• **The task**
Stop after the line containing "scn.camera = cam_o": print each line exactly from the first line of the listing up to that point.

• **Given data**
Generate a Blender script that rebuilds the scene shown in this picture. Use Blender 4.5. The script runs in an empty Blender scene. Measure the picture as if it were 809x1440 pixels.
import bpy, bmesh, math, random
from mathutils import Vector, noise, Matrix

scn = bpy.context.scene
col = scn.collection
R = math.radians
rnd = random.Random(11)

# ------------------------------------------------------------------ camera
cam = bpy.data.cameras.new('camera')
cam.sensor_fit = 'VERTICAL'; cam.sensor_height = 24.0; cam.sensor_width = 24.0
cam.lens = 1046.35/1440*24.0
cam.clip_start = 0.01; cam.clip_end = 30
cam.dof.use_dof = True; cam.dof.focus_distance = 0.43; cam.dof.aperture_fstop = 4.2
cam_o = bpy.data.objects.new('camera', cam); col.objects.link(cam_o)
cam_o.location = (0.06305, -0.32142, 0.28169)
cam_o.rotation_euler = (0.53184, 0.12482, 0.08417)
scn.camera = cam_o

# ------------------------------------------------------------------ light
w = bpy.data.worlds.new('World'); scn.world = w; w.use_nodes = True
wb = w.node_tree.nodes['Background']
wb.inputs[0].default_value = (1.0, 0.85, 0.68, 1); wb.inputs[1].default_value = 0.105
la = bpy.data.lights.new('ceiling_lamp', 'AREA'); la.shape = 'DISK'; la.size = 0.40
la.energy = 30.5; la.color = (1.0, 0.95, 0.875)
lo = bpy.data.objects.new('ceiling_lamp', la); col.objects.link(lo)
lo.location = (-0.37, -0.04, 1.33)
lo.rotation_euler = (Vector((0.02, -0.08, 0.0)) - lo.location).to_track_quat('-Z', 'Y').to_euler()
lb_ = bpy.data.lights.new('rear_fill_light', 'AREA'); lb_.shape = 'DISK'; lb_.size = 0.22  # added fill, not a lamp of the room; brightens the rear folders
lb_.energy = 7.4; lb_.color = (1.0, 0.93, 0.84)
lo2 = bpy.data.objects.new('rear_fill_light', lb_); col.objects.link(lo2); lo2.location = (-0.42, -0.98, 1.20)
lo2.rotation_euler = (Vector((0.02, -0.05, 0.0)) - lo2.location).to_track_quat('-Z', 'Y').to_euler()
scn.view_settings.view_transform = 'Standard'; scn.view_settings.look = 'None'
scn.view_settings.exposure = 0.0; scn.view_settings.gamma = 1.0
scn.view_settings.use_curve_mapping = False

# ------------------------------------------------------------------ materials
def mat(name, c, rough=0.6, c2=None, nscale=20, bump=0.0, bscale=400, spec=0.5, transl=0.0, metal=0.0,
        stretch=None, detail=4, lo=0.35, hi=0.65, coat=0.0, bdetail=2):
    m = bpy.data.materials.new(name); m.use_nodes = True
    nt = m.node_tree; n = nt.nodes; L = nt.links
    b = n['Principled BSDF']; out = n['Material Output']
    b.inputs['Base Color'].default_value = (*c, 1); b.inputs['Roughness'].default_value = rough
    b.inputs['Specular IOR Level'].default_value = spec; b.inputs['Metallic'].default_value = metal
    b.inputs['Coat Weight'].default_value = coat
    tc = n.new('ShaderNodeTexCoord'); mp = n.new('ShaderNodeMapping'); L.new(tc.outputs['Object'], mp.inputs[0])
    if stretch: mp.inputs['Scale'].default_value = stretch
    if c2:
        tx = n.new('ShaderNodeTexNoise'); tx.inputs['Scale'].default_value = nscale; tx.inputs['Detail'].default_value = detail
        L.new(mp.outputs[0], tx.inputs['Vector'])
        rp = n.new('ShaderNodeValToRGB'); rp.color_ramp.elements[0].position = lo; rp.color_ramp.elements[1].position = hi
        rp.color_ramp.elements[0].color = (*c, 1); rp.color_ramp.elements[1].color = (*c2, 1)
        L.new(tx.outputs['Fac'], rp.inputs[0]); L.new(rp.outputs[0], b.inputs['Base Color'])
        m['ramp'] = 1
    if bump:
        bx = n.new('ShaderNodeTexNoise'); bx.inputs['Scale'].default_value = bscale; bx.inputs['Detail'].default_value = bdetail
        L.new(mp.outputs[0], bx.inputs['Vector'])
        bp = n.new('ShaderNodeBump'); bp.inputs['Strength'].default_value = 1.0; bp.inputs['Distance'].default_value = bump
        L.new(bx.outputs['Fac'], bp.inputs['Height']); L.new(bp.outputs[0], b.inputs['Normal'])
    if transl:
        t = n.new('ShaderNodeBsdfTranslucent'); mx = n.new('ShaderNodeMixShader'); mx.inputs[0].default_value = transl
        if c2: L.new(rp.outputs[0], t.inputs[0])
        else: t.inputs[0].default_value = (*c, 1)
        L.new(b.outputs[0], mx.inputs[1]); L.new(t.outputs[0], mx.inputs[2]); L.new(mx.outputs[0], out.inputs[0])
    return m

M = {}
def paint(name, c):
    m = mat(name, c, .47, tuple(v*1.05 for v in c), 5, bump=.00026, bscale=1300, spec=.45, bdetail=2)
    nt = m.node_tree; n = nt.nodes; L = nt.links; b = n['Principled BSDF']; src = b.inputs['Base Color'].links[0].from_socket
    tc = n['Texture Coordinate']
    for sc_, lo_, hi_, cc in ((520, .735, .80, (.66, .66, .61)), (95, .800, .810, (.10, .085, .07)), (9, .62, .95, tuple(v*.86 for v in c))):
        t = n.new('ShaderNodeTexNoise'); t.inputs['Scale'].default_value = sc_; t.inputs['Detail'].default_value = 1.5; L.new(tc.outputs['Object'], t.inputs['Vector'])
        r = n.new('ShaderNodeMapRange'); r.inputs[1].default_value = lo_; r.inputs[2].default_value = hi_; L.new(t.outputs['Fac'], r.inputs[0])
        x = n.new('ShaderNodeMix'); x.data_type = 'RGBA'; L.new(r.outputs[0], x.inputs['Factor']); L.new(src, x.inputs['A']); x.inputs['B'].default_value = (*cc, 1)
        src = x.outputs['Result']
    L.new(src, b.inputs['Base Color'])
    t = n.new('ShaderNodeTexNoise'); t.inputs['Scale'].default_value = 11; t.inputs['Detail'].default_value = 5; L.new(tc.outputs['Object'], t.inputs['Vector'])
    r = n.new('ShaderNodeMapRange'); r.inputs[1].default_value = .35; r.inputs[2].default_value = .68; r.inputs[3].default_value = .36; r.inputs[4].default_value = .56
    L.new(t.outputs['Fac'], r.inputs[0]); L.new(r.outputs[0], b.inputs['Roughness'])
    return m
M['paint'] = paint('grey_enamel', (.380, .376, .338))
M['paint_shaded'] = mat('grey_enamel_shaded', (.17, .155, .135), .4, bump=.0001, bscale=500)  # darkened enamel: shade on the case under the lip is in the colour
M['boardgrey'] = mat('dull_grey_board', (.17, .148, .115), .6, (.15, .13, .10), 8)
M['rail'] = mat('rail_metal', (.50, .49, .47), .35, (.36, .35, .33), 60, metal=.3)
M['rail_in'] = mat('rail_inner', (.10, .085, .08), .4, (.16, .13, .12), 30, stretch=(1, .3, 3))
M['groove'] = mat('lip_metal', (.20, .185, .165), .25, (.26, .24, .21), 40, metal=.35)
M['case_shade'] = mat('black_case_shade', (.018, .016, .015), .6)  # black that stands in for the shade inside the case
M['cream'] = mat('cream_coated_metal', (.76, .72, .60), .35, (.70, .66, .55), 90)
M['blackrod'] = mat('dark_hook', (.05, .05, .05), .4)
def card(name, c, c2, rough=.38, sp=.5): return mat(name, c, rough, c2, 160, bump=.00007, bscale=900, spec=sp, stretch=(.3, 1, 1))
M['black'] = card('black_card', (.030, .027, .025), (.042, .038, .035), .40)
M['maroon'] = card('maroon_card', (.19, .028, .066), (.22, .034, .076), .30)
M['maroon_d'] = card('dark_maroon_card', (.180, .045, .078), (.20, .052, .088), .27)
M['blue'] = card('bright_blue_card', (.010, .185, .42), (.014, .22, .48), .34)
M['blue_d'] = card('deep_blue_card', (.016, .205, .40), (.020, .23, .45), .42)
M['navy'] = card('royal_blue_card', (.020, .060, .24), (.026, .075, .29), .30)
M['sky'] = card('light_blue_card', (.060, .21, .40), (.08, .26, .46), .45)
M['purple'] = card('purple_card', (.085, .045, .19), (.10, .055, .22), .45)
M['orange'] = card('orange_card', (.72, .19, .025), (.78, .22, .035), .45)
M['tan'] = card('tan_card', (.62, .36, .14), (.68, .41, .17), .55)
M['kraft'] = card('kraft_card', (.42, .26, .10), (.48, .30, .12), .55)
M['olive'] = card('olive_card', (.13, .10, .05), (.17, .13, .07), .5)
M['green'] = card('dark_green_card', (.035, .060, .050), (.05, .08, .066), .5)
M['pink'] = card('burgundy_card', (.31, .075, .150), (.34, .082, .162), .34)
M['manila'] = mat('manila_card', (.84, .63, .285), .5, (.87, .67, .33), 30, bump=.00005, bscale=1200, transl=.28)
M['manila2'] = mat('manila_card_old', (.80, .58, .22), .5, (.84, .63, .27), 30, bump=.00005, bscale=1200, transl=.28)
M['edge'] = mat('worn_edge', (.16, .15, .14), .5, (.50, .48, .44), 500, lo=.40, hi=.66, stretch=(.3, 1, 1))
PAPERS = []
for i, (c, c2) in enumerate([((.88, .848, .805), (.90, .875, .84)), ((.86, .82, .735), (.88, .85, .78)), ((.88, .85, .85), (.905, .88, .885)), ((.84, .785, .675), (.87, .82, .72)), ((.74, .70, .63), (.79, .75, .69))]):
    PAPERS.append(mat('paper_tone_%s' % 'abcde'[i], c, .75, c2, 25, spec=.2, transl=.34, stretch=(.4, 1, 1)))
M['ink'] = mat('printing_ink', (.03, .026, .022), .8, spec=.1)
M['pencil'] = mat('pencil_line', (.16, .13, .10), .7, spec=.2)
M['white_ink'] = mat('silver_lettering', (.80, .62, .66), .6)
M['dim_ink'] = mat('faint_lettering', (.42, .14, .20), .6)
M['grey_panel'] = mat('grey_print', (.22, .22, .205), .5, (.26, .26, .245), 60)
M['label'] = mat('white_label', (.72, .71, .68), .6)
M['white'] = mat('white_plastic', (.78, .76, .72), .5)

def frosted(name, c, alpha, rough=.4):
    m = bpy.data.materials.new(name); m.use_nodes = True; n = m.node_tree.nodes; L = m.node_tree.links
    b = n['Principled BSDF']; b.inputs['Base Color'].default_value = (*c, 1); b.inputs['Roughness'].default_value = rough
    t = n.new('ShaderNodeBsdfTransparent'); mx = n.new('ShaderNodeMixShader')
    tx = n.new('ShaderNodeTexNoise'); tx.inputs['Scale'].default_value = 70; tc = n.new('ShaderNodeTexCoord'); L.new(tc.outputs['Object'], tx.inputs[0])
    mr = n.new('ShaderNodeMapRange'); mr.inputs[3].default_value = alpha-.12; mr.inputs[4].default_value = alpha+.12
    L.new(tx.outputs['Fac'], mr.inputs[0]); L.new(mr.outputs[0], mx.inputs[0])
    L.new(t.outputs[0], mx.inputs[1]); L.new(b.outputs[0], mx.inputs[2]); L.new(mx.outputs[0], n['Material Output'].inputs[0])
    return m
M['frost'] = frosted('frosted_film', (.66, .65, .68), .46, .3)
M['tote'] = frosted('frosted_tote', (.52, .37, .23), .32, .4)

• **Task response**
Generate a Blender script that rebuilds the scene shown in this picture. Use Blender 4.5. The script runs in an empty Blender scene. Measure the picture as if it were 809x1440 pixels.
import bpy, bmesh, math, random
from mathutils import Vector, noise, Matrix

scn = bpy.context.scene
col = scn.collection
R = math.radians
rnd = random.Random(11)

# ------------------------------------------------------------------ camera
cam = bpy.data.cameras.new('camera')
cam.sensor_fit = 'VERTICAL'; cam.sensor_height = 24.0; cam.sensor_width = 24.0
cam.lens = 1046.35/1440*24.0
cam.clip_start = 0.01; cam.clip_end = 30
cam.dof.use_dof = True; cam.dof.focus_distance = 0.43; cam.dof.aperture_fstop = 4.2
cam_o = bpy.data.objects.new('camera', cam); col.objects.link(cam_o)
cam_o.location = (0.06305, -0.32142, 0.28169)
cam_o.rotation_euler = (0.53184, 0.12482, 0.08417)
scn.camera = cam_o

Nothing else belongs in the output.